Retype each line of the listing below, from the first through the one holding "tag(ground, 'dry ochre", with no other lines.

* start Source data *

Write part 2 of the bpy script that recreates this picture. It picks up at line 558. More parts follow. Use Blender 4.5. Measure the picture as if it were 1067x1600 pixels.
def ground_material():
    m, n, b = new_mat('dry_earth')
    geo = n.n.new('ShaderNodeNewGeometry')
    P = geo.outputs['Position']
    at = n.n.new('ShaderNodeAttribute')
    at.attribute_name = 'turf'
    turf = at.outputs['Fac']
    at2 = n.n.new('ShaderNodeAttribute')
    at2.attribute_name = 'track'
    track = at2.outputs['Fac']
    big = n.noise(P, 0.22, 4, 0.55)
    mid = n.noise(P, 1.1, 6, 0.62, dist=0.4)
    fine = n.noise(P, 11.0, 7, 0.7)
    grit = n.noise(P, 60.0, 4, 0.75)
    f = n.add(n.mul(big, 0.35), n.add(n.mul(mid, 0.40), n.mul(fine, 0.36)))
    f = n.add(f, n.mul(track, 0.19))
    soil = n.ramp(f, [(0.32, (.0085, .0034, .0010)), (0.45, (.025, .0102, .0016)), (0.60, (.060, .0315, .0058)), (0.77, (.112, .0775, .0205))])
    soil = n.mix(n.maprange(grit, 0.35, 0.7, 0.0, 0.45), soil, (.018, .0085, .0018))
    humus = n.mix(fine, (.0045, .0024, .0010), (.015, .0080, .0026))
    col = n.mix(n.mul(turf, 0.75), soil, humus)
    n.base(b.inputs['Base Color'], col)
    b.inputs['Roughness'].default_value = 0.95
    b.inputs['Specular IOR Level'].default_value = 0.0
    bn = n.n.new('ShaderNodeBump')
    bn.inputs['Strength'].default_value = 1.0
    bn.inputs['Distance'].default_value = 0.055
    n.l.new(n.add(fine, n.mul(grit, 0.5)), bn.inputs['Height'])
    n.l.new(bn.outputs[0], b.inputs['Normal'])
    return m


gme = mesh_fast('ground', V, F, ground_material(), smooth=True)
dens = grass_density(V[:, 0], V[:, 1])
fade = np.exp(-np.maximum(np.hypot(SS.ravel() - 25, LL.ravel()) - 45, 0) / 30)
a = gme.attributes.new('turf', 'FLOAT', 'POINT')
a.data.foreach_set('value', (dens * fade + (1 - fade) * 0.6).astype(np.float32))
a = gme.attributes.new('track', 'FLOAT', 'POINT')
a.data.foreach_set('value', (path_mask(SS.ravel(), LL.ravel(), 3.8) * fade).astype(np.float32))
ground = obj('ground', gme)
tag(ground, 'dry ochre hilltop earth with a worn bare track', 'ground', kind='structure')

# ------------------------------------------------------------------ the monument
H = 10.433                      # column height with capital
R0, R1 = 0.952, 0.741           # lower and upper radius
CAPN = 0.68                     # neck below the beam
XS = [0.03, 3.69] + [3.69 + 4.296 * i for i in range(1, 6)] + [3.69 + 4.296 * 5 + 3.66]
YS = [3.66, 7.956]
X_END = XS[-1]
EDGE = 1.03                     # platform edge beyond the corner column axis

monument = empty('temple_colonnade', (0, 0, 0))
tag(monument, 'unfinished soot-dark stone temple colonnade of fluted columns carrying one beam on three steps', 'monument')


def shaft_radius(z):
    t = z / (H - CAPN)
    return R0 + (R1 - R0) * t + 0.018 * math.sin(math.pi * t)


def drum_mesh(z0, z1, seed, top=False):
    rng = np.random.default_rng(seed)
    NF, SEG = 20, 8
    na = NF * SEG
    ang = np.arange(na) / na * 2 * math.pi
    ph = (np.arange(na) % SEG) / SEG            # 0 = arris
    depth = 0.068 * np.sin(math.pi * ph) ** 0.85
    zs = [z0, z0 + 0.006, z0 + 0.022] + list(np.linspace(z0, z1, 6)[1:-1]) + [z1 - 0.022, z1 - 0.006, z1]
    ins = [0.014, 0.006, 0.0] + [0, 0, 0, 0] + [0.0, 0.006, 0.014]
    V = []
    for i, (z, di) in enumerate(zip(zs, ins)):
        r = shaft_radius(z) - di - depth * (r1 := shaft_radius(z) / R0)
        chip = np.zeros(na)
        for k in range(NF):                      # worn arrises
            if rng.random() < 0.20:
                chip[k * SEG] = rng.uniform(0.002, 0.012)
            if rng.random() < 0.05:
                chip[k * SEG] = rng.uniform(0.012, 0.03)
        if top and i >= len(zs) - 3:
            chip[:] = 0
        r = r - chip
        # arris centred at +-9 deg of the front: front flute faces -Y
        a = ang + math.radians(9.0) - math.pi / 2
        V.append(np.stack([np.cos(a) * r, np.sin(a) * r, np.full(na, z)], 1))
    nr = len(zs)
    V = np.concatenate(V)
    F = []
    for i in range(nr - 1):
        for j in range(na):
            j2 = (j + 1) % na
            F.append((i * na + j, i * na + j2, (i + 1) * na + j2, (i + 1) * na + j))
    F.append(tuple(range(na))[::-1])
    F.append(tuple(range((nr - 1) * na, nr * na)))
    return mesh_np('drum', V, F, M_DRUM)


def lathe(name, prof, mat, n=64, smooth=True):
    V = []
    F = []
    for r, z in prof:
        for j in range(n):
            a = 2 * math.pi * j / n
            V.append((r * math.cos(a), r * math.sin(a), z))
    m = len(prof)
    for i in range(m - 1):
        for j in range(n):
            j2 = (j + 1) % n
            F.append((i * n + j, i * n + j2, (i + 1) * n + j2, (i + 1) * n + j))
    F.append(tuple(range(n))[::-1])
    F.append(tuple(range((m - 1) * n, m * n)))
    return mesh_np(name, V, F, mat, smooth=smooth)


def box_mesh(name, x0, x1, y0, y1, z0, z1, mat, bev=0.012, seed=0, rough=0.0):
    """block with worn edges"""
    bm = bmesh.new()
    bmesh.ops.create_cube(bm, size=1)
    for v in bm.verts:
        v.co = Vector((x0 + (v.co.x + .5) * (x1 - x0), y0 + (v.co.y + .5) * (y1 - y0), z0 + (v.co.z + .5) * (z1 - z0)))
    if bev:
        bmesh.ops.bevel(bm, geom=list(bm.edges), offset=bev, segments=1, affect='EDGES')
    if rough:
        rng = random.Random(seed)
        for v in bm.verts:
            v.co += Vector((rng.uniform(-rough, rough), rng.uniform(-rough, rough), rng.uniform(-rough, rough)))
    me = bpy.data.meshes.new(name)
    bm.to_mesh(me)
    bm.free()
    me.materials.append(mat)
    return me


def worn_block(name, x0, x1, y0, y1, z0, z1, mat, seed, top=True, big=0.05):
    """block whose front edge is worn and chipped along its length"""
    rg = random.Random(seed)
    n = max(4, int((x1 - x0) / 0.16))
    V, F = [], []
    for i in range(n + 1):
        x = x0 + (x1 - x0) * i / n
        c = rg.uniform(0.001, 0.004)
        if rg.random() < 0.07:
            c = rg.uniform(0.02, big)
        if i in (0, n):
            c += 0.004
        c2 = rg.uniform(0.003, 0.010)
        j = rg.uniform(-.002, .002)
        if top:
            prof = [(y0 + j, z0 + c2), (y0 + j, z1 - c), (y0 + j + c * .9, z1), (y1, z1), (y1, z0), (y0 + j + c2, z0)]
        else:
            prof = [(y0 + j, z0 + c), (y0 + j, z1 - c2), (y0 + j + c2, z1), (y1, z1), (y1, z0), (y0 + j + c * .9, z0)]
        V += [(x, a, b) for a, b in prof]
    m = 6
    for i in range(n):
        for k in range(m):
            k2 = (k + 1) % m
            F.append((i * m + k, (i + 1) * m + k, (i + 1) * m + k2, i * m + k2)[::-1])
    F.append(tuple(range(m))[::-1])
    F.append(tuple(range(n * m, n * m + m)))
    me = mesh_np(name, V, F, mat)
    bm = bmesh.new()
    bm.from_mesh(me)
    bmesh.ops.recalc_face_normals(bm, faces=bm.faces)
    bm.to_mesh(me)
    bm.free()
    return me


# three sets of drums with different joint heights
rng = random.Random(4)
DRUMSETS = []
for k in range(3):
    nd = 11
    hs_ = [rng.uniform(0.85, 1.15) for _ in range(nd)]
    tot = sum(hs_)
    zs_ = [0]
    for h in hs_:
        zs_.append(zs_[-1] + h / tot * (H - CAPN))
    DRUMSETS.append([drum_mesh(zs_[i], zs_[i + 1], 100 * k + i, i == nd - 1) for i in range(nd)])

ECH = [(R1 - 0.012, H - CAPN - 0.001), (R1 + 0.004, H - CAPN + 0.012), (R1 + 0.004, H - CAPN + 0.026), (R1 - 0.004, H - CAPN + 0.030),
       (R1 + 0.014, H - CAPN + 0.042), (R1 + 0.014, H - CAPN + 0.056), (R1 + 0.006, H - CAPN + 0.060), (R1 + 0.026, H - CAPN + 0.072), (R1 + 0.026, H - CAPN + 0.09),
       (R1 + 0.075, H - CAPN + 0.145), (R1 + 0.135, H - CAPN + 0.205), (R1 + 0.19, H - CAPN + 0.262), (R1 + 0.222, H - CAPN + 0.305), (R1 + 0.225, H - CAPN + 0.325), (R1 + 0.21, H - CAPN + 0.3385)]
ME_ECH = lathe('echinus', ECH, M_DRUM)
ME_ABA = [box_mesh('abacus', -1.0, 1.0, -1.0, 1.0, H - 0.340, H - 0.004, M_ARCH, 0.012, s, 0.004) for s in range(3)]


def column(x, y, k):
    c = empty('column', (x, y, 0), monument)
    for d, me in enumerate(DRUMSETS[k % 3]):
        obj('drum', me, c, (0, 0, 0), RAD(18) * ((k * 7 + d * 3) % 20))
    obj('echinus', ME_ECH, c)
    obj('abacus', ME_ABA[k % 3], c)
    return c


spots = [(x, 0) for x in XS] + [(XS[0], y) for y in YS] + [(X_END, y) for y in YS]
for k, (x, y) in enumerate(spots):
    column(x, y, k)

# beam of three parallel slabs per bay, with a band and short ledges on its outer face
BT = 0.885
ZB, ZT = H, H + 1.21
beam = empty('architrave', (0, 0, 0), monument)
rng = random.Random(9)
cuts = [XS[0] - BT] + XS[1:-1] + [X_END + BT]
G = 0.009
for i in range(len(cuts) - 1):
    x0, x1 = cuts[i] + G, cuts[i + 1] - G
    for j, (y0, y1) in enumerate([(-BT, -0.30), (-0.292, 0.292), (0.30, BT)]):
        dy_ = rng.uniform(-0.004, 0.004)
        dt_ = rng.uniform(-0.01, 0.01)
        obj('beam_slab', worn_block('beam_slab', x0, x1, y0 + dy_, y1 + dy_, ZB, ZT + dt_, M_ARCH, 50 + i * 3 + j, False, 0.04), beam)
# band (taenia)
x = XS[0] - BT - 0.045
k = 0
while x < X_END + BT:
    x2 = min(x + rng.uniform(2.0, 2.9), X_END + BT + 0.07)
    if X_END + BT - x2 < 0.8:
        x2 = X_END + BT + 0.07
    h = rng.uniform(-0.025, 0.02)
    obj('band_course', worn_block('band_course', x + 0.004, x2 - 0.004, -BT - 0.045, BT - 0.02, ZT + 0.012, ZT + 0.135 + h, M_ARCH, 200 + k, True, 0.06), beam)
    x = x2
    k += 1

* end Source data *

Solved exercise:
Write part 2 of the bpy script that recreates this picture. It picks up at line 558. More parts follow. Use Blender 4.5. Measure the picture as if it were 1067x1600 pixels.
def ground_material():
    m, n, b = new_mat('dry_earth')
    geo = n.n.new('ShaderNodeNewGeometry')
    P = geo.outputs['Position']
    at = n.n.new('ShaderNodeAttribute')
    at.attribute_name = 'turf'
    turf = at.outputs['Fac']
    at2 = n.n.new('ShaderNodeAttribute')
    at2.attribute_name = 'track'
    track = at2.outputs['Fac']
    big = n.noise(P, 0.22, 4, 0.55)
    mid = n.noise(P, 1.1, 6, 0.62, dist=0.4)
    fine = n.noise(P, 11.0, 7, 0.7)
    grit = n.noise(P, 60.0, 4, 0.75)
    f = n.add(n.mul(big, 0.35), n.add(n.mul(mid, 0.40), n.mul(fine, 0.36)))
    f = n.add(f, n.mul(track, 0.19))
    soil = n.ramp(f, [(0.32, (.0085, .0034, .0010)), (0.45, (.025, .0102, .0016)), (0.60, (.060, .0315, .0058)), (0.77, (.112, .0775, .0205))])
    soil = n.mix(n.maprange(grit, 0.35, 0.7, 0.0, 0.45), soil, (.018, .0085, .0018))
    humus = n.mix(fine, (.0045, .0024, .0010), (.015, .0080, .0026))
    col = n.mix(n.mul(turf, 0.75), soil, humus)
    n.base(b.inputs['Base Color'], col)
    b.inputs['Roughness'].default_value = 0.95
    b.inputs['Specular IOR Level'].default_value = 0.0
    bn = n.n.new('ShaderNodeBump')
    bn.inputs['Strength'].default_value = 1.0
    bn.inputs['Distance'].default_value = 0.055
    n.l.new(n.add(fine, n.mul(grit, 0.5)), bn.inputs['Height'])
    n.l.new(bn.outputs[0], b.inputs['Normal'])
    return m


gme = mesh_fast('ground', V, F, ground_material(), smooth=True)
dens = grass_density(V[:, 0], V[:, 1])
fade = np.exp(-np.maximum(np.hypot(SS.ravel() - 25, LL.ravel()) - 45, 0) / 30)
a = gme.attributes.new('turf', 'FLOAT', 'POINT')
a.data.foreach_set('value', (dens * fade + (1 - fade) * 0.6).astype(np.float32))
a = gme.attributes.new('track', 'FLOAT', 'POINT')
a.data.foreach_set('value', (path_mask(SS.ravel(), LL.ravel(), 3.8) * fade).astype(np.float32))
ground = obj('ground', gme)
tag(ground, 'dry ochre hilltop earth with a worn bare track', 'ground', kind='structure')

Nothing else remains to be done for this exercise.